Start

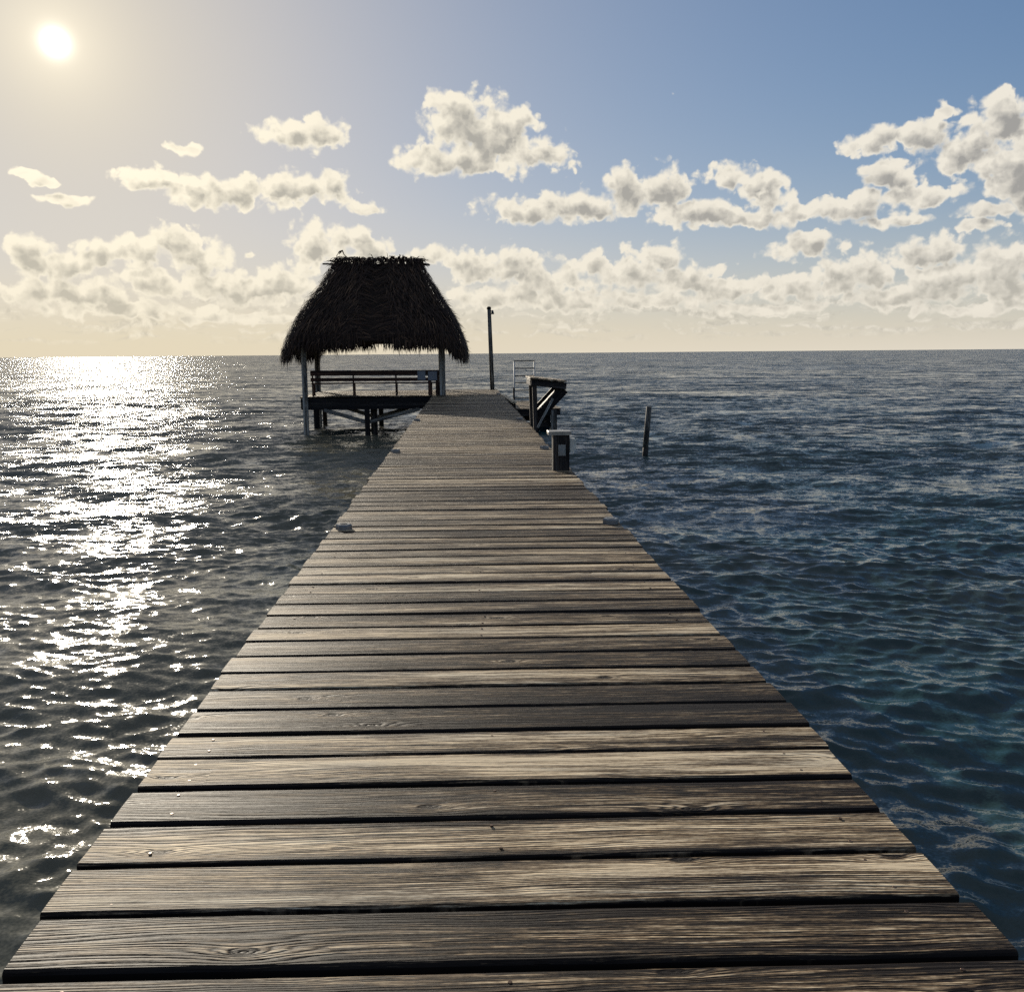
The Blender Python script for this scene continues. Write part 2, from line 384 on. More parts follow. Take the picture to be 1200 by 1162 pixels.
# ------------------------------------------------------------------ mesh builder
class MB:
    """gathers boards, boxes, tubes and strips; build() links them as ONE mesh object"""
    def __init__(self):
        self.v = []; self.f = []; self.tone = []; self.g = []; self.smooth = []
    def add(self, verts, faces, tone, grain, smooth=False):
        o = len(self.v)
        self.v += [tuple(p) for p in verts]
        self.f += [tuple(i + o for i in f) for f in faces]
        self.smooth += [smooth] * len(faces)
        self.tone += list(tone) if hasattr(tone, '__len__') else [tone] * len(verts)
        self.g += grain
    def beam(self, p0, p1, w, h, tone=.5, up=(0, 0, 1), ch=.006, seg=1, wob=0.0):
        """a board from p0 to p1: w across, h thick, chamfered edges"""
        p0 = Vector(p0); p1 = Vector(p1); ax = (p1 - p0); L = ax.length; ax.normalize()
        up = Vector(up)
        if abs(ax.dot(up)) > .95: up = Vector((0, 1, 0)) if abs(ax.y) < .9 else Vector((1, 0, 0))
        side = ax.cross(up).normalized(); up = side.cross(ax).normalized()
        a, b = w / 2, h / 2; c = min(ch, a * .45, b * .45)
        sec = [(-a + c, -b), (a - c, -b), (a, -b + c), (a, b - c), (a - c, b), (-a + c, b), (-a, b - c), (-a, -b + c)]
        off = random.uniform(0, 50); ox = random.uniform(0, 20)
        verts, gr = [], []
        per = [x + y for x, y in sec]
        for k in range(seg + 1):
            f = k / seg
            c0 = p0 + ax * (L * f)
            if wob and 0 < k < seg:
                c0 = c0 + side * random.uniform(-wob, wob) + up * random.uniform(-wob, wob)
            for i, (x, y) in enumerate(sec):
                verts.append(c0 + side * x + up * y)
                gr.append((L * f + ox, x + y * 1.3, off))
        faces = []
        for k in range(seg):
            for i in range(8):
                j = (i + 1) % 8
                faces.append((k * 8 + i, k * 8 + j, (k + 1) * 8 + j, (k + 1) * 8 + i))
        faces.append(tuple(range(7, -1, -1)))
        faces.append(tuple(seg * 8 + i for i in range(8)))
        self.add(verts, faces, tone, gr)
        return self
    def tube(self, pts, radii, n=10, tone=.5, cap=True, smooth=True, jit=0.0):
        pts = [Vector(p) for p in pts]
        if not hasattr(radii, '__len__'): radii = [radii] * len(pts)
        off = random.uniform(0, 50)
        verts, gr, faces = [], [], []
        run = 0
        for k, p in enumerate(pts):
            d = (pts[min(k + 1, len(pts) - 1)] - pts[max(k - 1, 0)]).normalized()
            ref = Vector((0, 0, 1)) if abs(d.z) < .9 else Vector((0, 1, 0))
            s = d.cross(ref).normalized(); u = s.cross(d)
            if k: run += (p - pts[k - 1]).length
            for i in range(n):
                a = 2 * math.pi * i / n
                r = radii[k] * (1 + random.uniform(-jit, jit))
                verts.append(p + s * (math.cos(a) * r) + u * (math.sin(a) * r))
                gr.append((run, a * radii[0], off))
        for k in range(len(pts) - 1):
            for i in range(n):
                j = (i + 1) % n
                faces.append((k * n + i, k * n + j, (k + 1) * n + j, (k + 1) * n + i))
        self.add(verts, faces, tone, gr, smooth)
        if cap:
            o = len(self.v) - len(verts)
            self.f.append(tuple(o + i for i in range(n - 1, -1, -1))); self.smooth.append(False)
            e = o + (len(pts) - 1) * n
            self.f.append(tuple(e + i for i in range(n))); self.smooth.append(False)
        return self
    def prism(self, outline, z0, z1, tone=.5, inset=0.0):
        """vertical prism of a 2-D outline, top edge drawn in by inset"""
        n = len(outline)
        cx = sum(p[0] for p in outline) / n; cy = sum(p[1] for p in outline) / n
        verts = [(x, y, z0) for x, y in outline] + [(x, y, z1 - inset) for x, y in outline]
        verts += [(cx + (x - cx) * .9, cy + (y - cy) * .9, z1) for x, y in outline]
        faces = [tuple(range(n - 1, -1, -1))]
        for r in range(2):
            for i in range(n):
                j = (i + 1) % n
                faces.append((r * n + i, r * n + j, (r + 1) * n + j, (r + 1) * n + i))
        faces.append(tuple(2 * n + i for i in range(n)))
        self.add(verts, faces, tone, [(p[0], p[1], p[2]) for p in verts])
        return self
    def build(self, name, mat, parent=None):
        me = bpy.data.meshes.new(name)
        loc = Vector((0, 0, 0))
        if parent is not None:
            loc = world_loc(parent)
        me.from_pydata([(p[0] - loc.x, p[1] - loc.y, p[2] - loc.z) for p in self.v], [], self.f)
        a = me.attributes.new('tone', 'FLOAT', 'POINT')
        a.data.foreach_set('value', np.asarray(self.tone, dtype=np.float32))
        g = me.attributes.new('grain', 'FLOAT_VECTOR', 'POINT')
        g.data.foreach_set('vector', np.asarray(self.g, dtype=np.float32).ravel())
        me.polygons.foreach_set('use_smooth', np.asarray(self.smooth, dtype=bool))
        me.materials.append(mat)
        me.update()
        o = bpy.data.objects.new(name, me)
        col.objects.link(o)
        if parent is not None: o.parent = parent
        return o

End

**Exercise:**
Exclude every picture and copy the remaining data exactly.

**Result for this task:**
The Blender Python script for this scene continues. Write part 2, from line 384 on. More parts follow. Take the picture to be 1200 by 1162 pixels.
# ------------------------------------------------------------------ mesh builder
class MB:
    """gathers boards, boxes, tubes and strips; build() links them as ONE mesh object"""
    def __init__(self):
        self.v = []; self.f = []; self.tone = []; self.g = []; self.smooth = []
    def add(self, verts, faces, tone, grain, smooth=False):
        o = len(self.v)
        self.v += [tuple(p) for p in verts]
        self.f += [tuple(i + o for i in f) for f in faces]
        self.smooth += [smooth] * len(faces)
        self.tone += list(tone) if hasattr(tone, '__len__') else [tone] * len(verts)
        self.g += grain
    def beam(self, p0, p1, w, h, tone=.5, up=(0, 0, 1), ch=.006, seg=1, wob=0.0):
        """a board from p0 to p1: w across, h thick, chamfered edges"""
        p0 = Vector(p0); p1 = Vector(p1); ax = (p1 - p0); L = ax.length; ax.normalize()
        up = Vector(up)
        if abs(ax.dot(up)) > .95: up = Vector((0, 1, 0)) if abs(ax.y) < .9 else Vector((1, 0, 0))
        side = ax.cross(up).normalized(); up = side.cross(ax).normalized()
        a, b = w / 2, h / 2; c = min(ch, a * .45, b * .45)
        sec = [(-a + c, -b), (a - c, -b), (a, -b + c), (a, b - c), (a - c, b), (-a + c, b), (-a, b - c), (-a, -b + c)]
        off = random.uniform(0, 50); ox = random.uniform(0, 20)
        verts, gr = [], []
        per = [x + y for x, y in sec]
        for k in range(seg + 1):
            f = k / seg
            c0 = p0 + ax * (L * f)
            if wob and 0 < k < seg:
                c0 = c0 + side * random.uniform(-wob, wob) + up * random.uniform(-wob, wob)
            for i, (x, y) in enumerate(sec):
                verts.append(c0 + side * x + up * y)
                gr.append((L * f + ox, x + y * 1.3, off))
        faces = []
        for k in range(seg):
            for i in range(8):
                j = (i + 1) % 8
                faces.append((k * 8 + i, k * 8 + j, (k + 1) * 8 + j, (k + 1) * 8 + i))
        faces.append(tuple(range(7, -1, -1)))
        faces.append(tuple(seg * 8 + i for i in range(8)))
        self.add(verts, faces, tone, gr)
        return self
    def tube(self, pts, radii, n=10, tone=.5, cap=True, smooth=True, jit=0.0):
        pts = [Vector(p) for p in pts]
        if not hasattr(radii, '__len__'): radii = [radii] * len(pts)
        off = random.uniform(0, 50)
        verts, gr, faces = [], [], []
        run = 0
        for k, p in enumerate(pts):
            d = (pts[min(k + 1, len(pts) - 1)] - pts[max(k - 1, 0)]).normalized()
            ref = Vector((0, 0, 1)) if abs(d.z) < .9 else Vector((0, 1, 0))
            s = d.cross(ref).normalized(); u = s.cross(d)
            if k: run += (p - pts[k - 1]).length
            for i in range(n):
                a = 2 * math.pi * i / n
                r = radii[k] * (1 + random.uniform(-jit, jit))
                verts.append(p + s * (math.cos(a) * r) + u * (math.sin(a) * r))
                gr.append((run, a * radii[0], off))
        for k in range(len(pts) - 1):
            for i in range(n):
                j = (i + 1) % n
                faces.append((k * n + i, k * n + j, (k + 1) * n + j, (k + 1) * n + i))
        self.add(verts, faces, tone, gr, smooth)
        if cap:
            o = len(self.v) - len(verts)
            self.f.append(tuple(o + i for i in range(n - 1, -1, -1))); self.smooth.append(False)
            e = o + (len(pts) - 1) * n
            self.f.append(tuple(e + i for i in range(n))); self.smooth.append(False)
        return self
    def prism(self, outline, z0, z1, tone=.5, inset=0.0):
        """vertical prism of a 2-D outline, top edge drawn in by inset"""
        n = len(outline)
        cx = sum(p[0] for p in outline) / n; cy = sum(p[1] for p in outline) / n
        verts = [(x, y, z0) for x, y in outline] + [(x, y, z1 - inset) for x, y in outline]
        verts += [(cx + (x - cx) * .9, cy + (y - cy) * .9, z1) for x, y in outline]
        faces = [tuple(range(n - 1, -1, -1))]
        for r in range(2):
            for i in range(n):
                j = (i + 1) % n
                faces.append((r * n + i, r * n + j, (r + 1) * n + j, (r + 1) * n + i))
        faces.append(tuple(2 * n + i for i in range(n)))
        self.add(verts, faces, tone, [(p[0], p[1], p[2]) for p in verts])
        return self
    def build(self, name, mat, parent=None):
        me = bpy.data.meshes.new(name)
        loc = Vector((0, 0, 0))
        if parent is not None:
            loc = world_loc(parent)
        me.from_pydata([(p[0] - loc.x, p[1] - loc.y, p[2] - loc.z) for p in self.v], [], self.f)
        a = me.attributes.new('tone', 'FLOAT', 'POINT')
        a.data.foreach_set('value', np.asarray(self.tone, dtype=np.float32))
        g = me.attributes.new('grain', 'FLOAT_VECTOR', 'POINT')
        g.data.foreach_set('vector', np.asarray(self.g, dtype=np.float32).ravel())
        me.polygons.foreach_set('use_smooth', np.asarray(self.smooth, dtype=bool))
        me.materials.append(mat)
        me.update()
        o = bpy.data.objects.new(name, me)
        col.objects.link(o)
        if parent is not None: o.parent = parent
        return o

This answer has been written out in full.